The fund, which will be administered by the CUNY Graduate School of Journalism and the Tow-Knight Center for Entrepreneurial Journalism, will be used to train journalists to report on difficult stories in innovative ways, according to the release.
The Knight Foundation and Vice Media will each contribute $250,000 to the fund, said Anusha Alikhan, director of communications for The Knight Foundation.
Here’s the release:
To help propel innovation and experimentation in journalism, VICE Media and the John S. and James L. Knight Foundation today announced a new initiative in collaboration with City University of New York’s Graduate School of Journalism. VICE and Knight will establish the Knight-VICE innovators fund at CUNY to train journalists to adopt new ways of storytelling for the next generation of news consumers.
The announcement was made at the Knight Innovation Award ceremony, where VICE Media co-founder and CEO Shane Smith received Knight Foundation’s second annual Innovation Award for bringing fresh perspectives and voices to journalism. The award is hosted by the CUNY Graduate School of Journalism and its Tow-Knight Center for Entrepreneurial Journalism.
As part of the honor, Smith was granted $25,000 and given another $25,000 to present to a startup of his choosing. Smith selected Payk, a nonprofit investigative reporting media organization based in Afghanistan, as his choice of an outstanding news and information innovator to receive the second prize. Payk aims to better inform the world through in-depth news coverage and provide security training to journalists.

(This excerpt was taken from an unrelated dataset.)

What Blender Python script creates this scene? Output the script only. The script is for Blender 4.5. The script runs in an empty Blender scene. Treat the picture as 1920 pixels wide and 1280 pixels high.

Following the award presentation, Smith, Jennifer Preston, Knight Foundation vice president for journalism, and Sarah Bartlett, CUNY Journalism School Dean announced the new Knight-VICE innovators fund. Hosted by CUNY, the fund will support training for reporters from around the world to pursue and present hard-to-tell stories using new techniques and innovations.
“To engage the next generation of news consumers on important issues around the world, we need to tell stories in new ways while maintaining a commitment to strong, quality reporting,” said Preston. “VICE’s immersive, adaptive style has created a model for a style of storytelling that should spread—with CUNY’s help we hope to do just that through this new initiative.”
“The CUNY Graduate School of Journalism is committed to blending our profession’s traditional values with innovative approaches to journalistic storytelling,” said Bartlett. “We are thrilled that this new support from VICE and Knight will enable us to train more journalists to push harder at journalism’s frontiers and engage audiences more deeply.”
Shane Smith is the second individual to receive the Knight Innovation Award. Last year’s award recipient was Sue Gardner, journalist and former executive director of the Wikimedia Foundation.